╭─ Data block
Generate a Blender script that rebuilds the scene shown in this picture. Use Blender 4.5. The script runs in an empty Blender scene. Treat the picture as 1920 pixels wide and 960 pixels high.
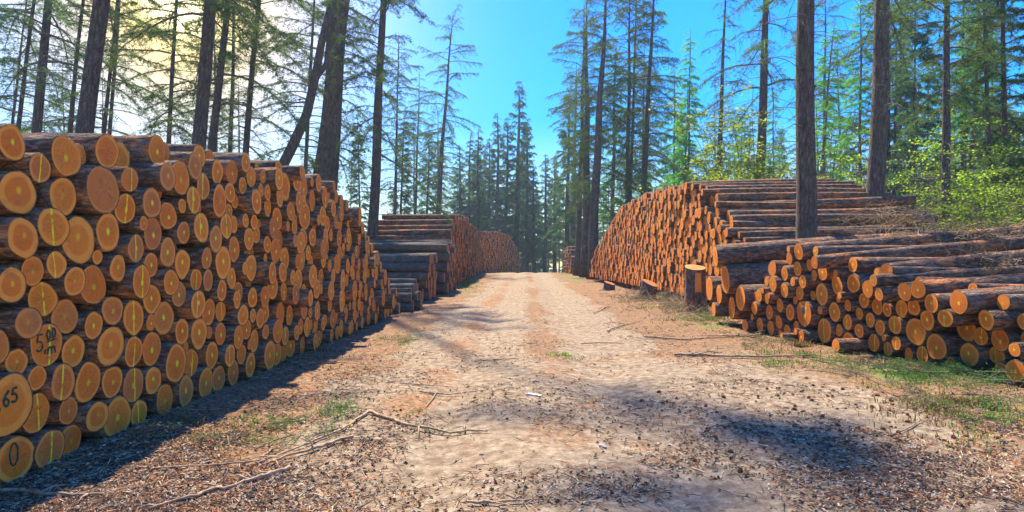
import bpy, math, random
import numpy as np
from mathutils import Vector, Matrix, Euler
S = bpy.context.scene
COL = S.collection
R = math.radians
rnd = random.Random(7)
nr = np.random.RandomState(11)

# ------------------------------------------------------------------ camera, sky, sun, exposure
F = 1150.0                      # focal length in photograph pixels (1920 wide)
CAMH = 1.6
cam_d = bpy.data.cameras.new("camera"); cam = bpy.data.objects.new("camera", cam_d); COL.objects.link(cam)
cam.location = (0, 0, CAMH); cam.rotation_euler = (R(90), 0, 0)
cam_d.sensor_width = 36; cam_d.lens = 36 * F / 1920; cam_d.clip_end = 1200; cam_d.clip_start = 0.05
S.camera = cam
SUN_EL, SUN_AZ = 54.0, -17.0    # azimuth measured from the view direction, minus = left
w = bpy.data.worlds.new("World"); S.world = w; w.use_nodes = True
wn = w.node_tree; wn.nodes.clear()
sky = wn.nodes.new('ShaderNodeTexSky'); sky.sky_type = 'NISHITA'; sky.sun_disc = False
sky.sun_elevation = R(SUN_EL); sky.sun_rotation = R(SUN_AZ); sky.dust_density = 0.15; sky.air_density = 1.3; sky.ozone_density = 3.0
hs = wn.nodes.new('ShaderNodeHueSaturation'); hs.inputs['Saturation'].default_value = 1.65; hs.inputs['Hue'].default_value = .518; hs.inputs['Value'].default_value = 1.0
bg = wn.nodes.new('ShaderNodeBackground'); bg.inputs[1].default_value = 0.105
wo = wn.nodes.new('ShaderNodeOutputWorld')
lum = wn.nodes.new('ShaderNodeRGBToBW'); wn.links.new(sky.outputs[0], lum.inputs[0])
tn = wn.nodes.new('ShaderNodeMix'); tn.data_type = 'RGBA'; tn.blend_type = 'MULTIPLY'; tn.inputs[0].default_value = 1.0; tn.inputs[7].default_value = (.85, .93, 1.04, 1)
wn.links.new(sky.outputs[0], tn.inputs[6]); wn.links.new(tn.outputs[2], hs.inputs['Color']); wn.links.new(hs.outputs[0], bg.inputs[0])
# warm glare painted into the sky colour, away from the sun lamp's direction
gd = Vector(((335 - 960) / F, 1, (480 - 15) / F)).normalized()
tc = wn.nodes.new('ShaderNodeTexCoord')
dp = wn.nodes.new('ShaderNodeVectorMath'); dp.operation = 'DOT_PRODUCT'; dp.inputs[1].default_value = gd
wn.links.new(tc.outputs['Generated'], dp.inputs[0])
def wmath(op, a, b=None):
    n = wn.nodes.new('ShaderNodeMath'); n.operation = op; n.use_clamp = False
    for i, v in enumerate((a, b)):
        if v is None: continue
        if isinstance(v, (int, float)): n.inputs[i].default_value = v
        else: wn.links.new(v, n.inputs[i])
    return n.outputs[0]
wn.links.new(wmath('DIVIDE', .150, wmath('ADD', 1.0, wmath('POWER', wmath('MULTIPLY', lum.outputs[0], 1 / 7.0), 2.0))), bg.inputs[1])
dpm = wmath('MAXIMUM', dp.outputs['Value'], 0.0)
halo = wmath('MULTIPLY', wmath('POWER', dpm, 60.0), .95)
bg4 = wn.nodes.new('ShaderNodeBackground'); bg4.inputs[0].default_value = (1.0, .84, .30, 1); wn.links.new(wmath('MULTIPLY', wmath('POWER', dpm, 24.0), .26), bg4.inputs[1])
add4 = wn.nodes.new('ShaderNodeAddShader'); wn.links.new(bg.outputs[0], add4.inputs[0]); wn.links.new(bg4.outputs[0], add4.inputs[1])
core = wmath('MINIMUM', wmath('MULTIPLY', wmath('POWER', dpm, 1500.0), 1.3), 1.0)
bg2 = wn.nodes.new('ShaderNodeBackground'); bg2.inputs[0].default_value = (1.0, 0.66, 0.02, 1); bg2.inputs[1].default_value = .62
bg3 = wn.nodes.new('ShaderNodeBackground'); bg3.inputs[0].default_value = (1.0, 0.86, 0.50, 1); bg3.inputs[1].default_value = 1.4
mx1 = wn.nodes.new('ShaderNodeMixShader'); mx2 = wn.nodes.new('ShaderNodeMixShader')
wn.links.new(halo, mx1.inputs[0]); wn.links.new(add4.outputs[0], mx1.inputs[1]); wn.links.new(bg2.outputs[0], mx1.inputs[2])
wn.links.new(core, mx2.inputs[0]); wn.links.new(mx1.outputs[0], mx2.inputs[1]); wn.links.new(bg3.outputs[0], mx2.inputs[2])
wn.links.new(mx2.outputs[0], wo.inputs[0])
sd = bpy.data.lights.new("sun", 'SUN'); sd.energy = 4.9; sd.angle = R(0.9); sd.color = (1.0, 0.89, 0.70)
sun = bpy.data.objects.new("sun", sd); COL.objects.link(sun)
sdir = Vector((math.sin(R(SUN_AZ)) * math.cos(R(SUN_EL)), math.cos(R(SUN_AZ)) * math.cos(R(SUN_EL)), math.sin(R(SUN_EL))))
sun.rotation_euler = sdir.to_track_quat('Z', 'Y').to_euler(); sun.location = sdir * 60
S.view_settings.view_transform = 'Standard'; S.view_settings.look = 'None'
S.view_settings.exposure = 1.52; S.view_settings.gamma = 1.0; S.view_settings.use_curve_mapping = False
S.render.engine = 'CYCLES'
S.cycles.max_bounces = 6; S.cycles.diffuse_bounces = 3; S.cycles.glossy_bounces = 2; S.cycles.transmission_bounces = 4
S.cycles.transparent_max_bounces = 4; S.cycles.use_denoising = True

# ------------------------------------------------------------------ helpers
def px(x, y, Y):                       # photograph pixel at depth Y -> world point
    return np.array([(x - 960) / F * Y, Y, CAMH - (y - 480) / F * Y])
def gpx(x, y, z=0.0):                  # photograph pixel on the ground
    Y = (CAMH - z) * F / (y - 480.0)
    return np.array([(x - 960) / F * Y, Y, z])

class NB:
    """collects geometry (quads + tris) and writes one mesh"""
    def __init__(s): s.V = []; s.Q = []; s.T = []; s.qm = []; s.tm = []; s.n = 0; s.A = {}
    def add(s, V, Q=None, T=None, mi=0, **attrs):
        V = np.asarray(V, float).reshape(-1, 3); b = s.n
        s.V.append(V); s.n += len(V)
        if Q is not None and len(Q): Q = np.asarray(Q, int).reshape(-1, 4) + b; s.Q.append(Q); s.qm.append(np.full(len(Q), mi))
        if T is not None and len(T): T = np.asarray(T, int).reshape(-1, 3) + b; s.T.append(T); s.tm.append(np.full(len(T), mi))
        for k, a in attrs.items():
            s.A.setdefault(k, []).append((b, np.broadcast_to(np.asarray(a, float), (len(V), 3))))
    def mesh(s, name, mats, smooth=True):
        me = bpy.data.meshes.new(name)
        if s.n == 0: return me
        V = np.concatenate(s.V); me.vertices.add(len(V)); me.vertices.foreach_set('co', V.astype(np.float32).ravel())
        Q = np.concatenate(s.Q) if s.Q else np.zeros((0, 4), int); T = np.concatenate(s.T) if s.T else np.zeros((0, 3), int)
        nl = Q.size + T.size; me.loops.add(nl)
        me.loops.foreach_set('vertex_index', np.concatenate([Q.ravel(), T.ravel()]).astype(np.int32))
        st = np.concatenate([np.arange(len(Q)) * 4, Q.size + np.arange(len(T)) * 3]).astype(np.int32)
        me.polygons.add(len(st)); me.polygons.foreach_set('loop_start', st)
        mi = np.concatenate([np.concatenate(s.qm) if s.qm else np.zeros(0), np.concatenate(s.tm) if s.tm else np.zeros(0)]).astype(np.int32)
        me.polygons.foreach_set('material_index', mi)
        me.polygons.foreach_set('use_smooth', np.full(len(st), smooth))
        for m in (mats if isinstance(mats, (list, tuple)) else [mats]): me.materials.append(m)
        me.update(calc_edges=True)
        for k, L in s.A.items():
            arr = np.zeros((len(V), 3), np.float32)
            for b, a in L: arr[b:b + len(a)] = a
            at = me.attributes.new(k, 'FLOAT_VECTOR', 'POINT'); at.data.foreach_set('vector', arr.ravel())
        me.validate()
        return me
    def build(s, name, mats, parent=None, smooth=True):
        o = bpy.data.objects.new(name, s.mesh(name, mats, smooth)); COL.objects.link(o)
        if parent: o.parent = parent
        return o
def empty(name, loc=(0, 0, 0), rot=(0, 0, 0)):
    o = bpy.data.objects.new(name, None); COL.objects.link(o); o.location = loc; o.rotation_euler = rot
    o.empty_display_size = 0.2
    return o
def tag(o, label=None, cat=None, group=None, kind=None):
    if label: o['label'] = label
    if cat: o['category'] = cat
    if group: o['group'] = group
    if kind: o['kind'] = kind
    return o
def copy_tree(o, parent=None):
    c = o.copy(); COL.objects.link(c)
    if parent: c.parent = parent
    for ch in o.children: copy_tree(ch, c)
    return c

def tube(pts, rad, seg=6, cap=True):
    P = np.asarray(pts, float); n = len(P); rad = np.broadcast_to(np.asarray(rad, float), (n,))
    T = np.gradient(P, axis=0); T /= np.linalg.norm(T, axis=1)[:, None] + 1e-9
    ref = np.array([0, 0, 1.0]) if abs(T[:, 2]).mean() < 0.8 else np.array([1.0, 0, 0])
    U = np.cross(T, ref); U /= np.linalg.norm(U, axis=1)[:, None] + 1e-9; W = np.cross(T, U)
    a = np.arange(seg) * 2 * np.pi / seg
    V = P[:, None] + rad[:, None, None] * (np.cos(a)[None, :, None] * U[:, None] + np.sin(a)[None, :, None] * W[:, None])
    i = np.arange(n - 1)[:, None] * seg; j = np.arange(seg)[None]; k = (j + 1) % seg
    Q = np.stack([i + j, i + k, i + seg + k, i + seg + j], -1).reshape(-1, 4)
    V = V.reshape(-1, 3); Tt = None
    if cap:
        V = np.vstack([V, P[0], P[-1]]); jj = np.arange(seg); kk = (jj + 1) % seg; b = n * seg
        Tt = np.concatenate([np.stack([kk, jj, np.full(seg, b)], -1), np.stack([(n - 1) * seg + jj, (n - 1) * seg + kk, np.full(seg, b + 1)], -1)])
    return V, Q, Tt

_lat = nr.rand(256, 256)
def vnoise(x, y, s):
    x = np.asarray(x) / s + 57.3; y = np.asarray(y) / s + 91.7
    xi = np.floor(x).astype(int); yi = np.floor(y).astype(int); fx = x - xi; fy = y - yi
    fx = fx * fx * (3 - 2 * fx); fy = fy * fy * (3 - 2 * fy)
    g = lambda a, b: _lat[a & 255, b & 255]
    return (g(xi, yi) * (1 - fx) + g(xi + 1, yi) * fx) * (1 - fy) + (g(xi, yi + 1) * (1 - fx) + g(xi + 1, yi + 1) * fx) * fy
def fbm(x, y, s, o=4):
    t = 0; a = 1; n = 0
    for i in range(o): t = t + a * vnoise(x + 13.1 * i, y - 7.7 * i, s); n += a; a *= .5; s *= .5
    return t / n - .5
def sstep(a, b, x):
    t = np.clip((np.asarray(x, float) - a) / (b - a), 0, 1); return t * t * (3 - 2 * t)

# ------------------------------------------------------------------ material helper
class M:
    def __init__(s, name):
        s.m = bpy.data.materials.new(name); s.m.use_nodes = True; s.t = s.m.node_tree; s.t.nodes.clear()
        s.out = s.n('ShaderNodeOutputMaterial')
    def n(s, ty, **k):
        nd = s.t.nodes.new(ty)
        for a, v in k.items(): setattr(nd, a, v)
        return nd
    def l(s, a, b): s.t.links.new(a, b)
    def inp(s, nd, i, v):
        if v is None: return
        if hasattr(v, 'is_output'): s.l(v, nd.inputs[i])
        else: nd.inputs[i].default_value = v
    def math(s, op, a, b=None, c=None, clamp=False):
        nd = s.n('ShaderNodeMath', operation=op, use_clamp=clamp)
        for i, v in enumerate((a, b, c)): s.inp(nd, i, v)
        return nd.outputs[0]
    def vm(s, op, a, b=None):
        nd = s.n('ShaderNodeVectorMath', operation=op); s.inp(nd, 0, a); s.inp(nd, 1, b)
        return nd.outputs['Value'] if op in ('LENGTH', 'DOT_PRODUCT', 'DISTANCE') else nd.outputs[0]
    def noise(s, v, sc, det=3, rough=.55, dist=0):
        nd = s.n('ShaderNodeTexNoise'); s.inp(nd, 'Vector', v); s.inp(nd, 'Scale', sc); s.inp(nd, 'Detail', det)
        s.inp(nd, 'Roughness', rough); s.inp(nd, 'Distortion', dist); return nd.outputs[0]
    def noisec(s, v, sc, det=2):
        nd = s.n('ShaderNodeTexNoise'); s.inp(nd, 'Vector', v); s.inp(nd, 'Scale', sc); s.inp(nd, 'Detail', det); return nd.outputs[1]
    def voro(s, v, sc, feat='F1', out=0, rand=1.0):
        nd = s.n('ShaderNodeTexVoronoi', feature=feat); s.inp(nd, 'Vector', v); s.inp(nd, 'Scale', sc); s.inp(nd, 'Randomness', rand); return nd.outputs[out]
    def ramp(s, f, stops, interp='LINEAR'):
        nd = s.n('ShaderNodeValToRGB'); e = nd.color_ramp.elements; nd.color_ramp.interpolation = interp
        while len(e) < len(stops): e.new(0.5)
        for i, (p, c) in enumerate(stops): e[i].position = p; e[i].color = (*c, 1)
        s.inp(nd, 0, f); return nd.outputs[0]
    def mr(s, f, a, b, c=0., d=1.):
        nd = s.n('ShaderNodeMapRange', interpolation_type='SMOOTHSTEP'); s.inp(nd, 0, f)
        for i, v in ((1, a), (2, b), (3, c), (4, d)): s.inp(nd, i, v)
        return nd.outputs[0]
    def mix(s, f, a, b, bt='MIX'):
        nd = s.n('ShaderNodeMix', data_type='RGBA', blend_type=bt); s.inp(nd, 0, f)
        for i, v in ((6, a), (7, b)):
            if isinstance(v, tuple): v = (*v, 1) if len(v) == 3 else v
            s.inp(nd, i, v)
        return nd.outputs[2]
    def attr(s, name, what='Vector'): nd = s.n('ShaderNodeAttribute', attribute_name=name); return nd.outputs[what]
    def sep(s, v): nd = s.n('ShaderNodeSeparateXYZ'); s.inp(nd, 0, v); return nd.outputs
    def comb(s, x, y, z):
        nd = s.n('ShaderNodeCombineXYZ'); s.inp(nd, 0, x); s.inp(nd, 1, y); s.inp(nd, 2, z); return nd.outputs[0]
    def bump(s, h, st=.5, d=.01, n=None):
        nd = s.n('ShaderNodeBump'); s.inp(nd, 'Strength', st); s.inp(nd, 'Distance', d); s.inp(nd, 'Height', h)
        if n: s.l(n, nd.inputs['Normal'])
        return nd.outputs[0]
    def bsdf(s, col, rough=.8, normal=None, spec=.25):
        b = s.n('ShaderNodeBsdfPrincipled'); 
        if isinstance(col, tuple): col = (*col, 1)
        s.inp(b, 'Base Color', col); s.inp(b, 'Roughness', rough); s.inp(b, 'Specular IOR Level', spec)
        if normal: s.l(normal, b.inputs['Normal'])
        s.l(b.outputs[0], s.out.inputs[0]); return b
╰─
**Do this**.
Without the pictures, return the listing above from its first line through the line that has "nr = np.random.RandomState(11)".

**Task result**.
Generate a Blender script that rebuilds the scene shown in this picture. Use Blender 4.5. The script runs in an empty Blender scene. Treat the picture as 1920 pixels wide and 960 pixels high.
import bpy, math, random
import numpy as np
from mathutils import Vector, Matrix, Euler
S = bpy.context.scene
COL = S.collection
R = math.radians
rnd = random.Random(7)
nr = np.random.RandomState(11)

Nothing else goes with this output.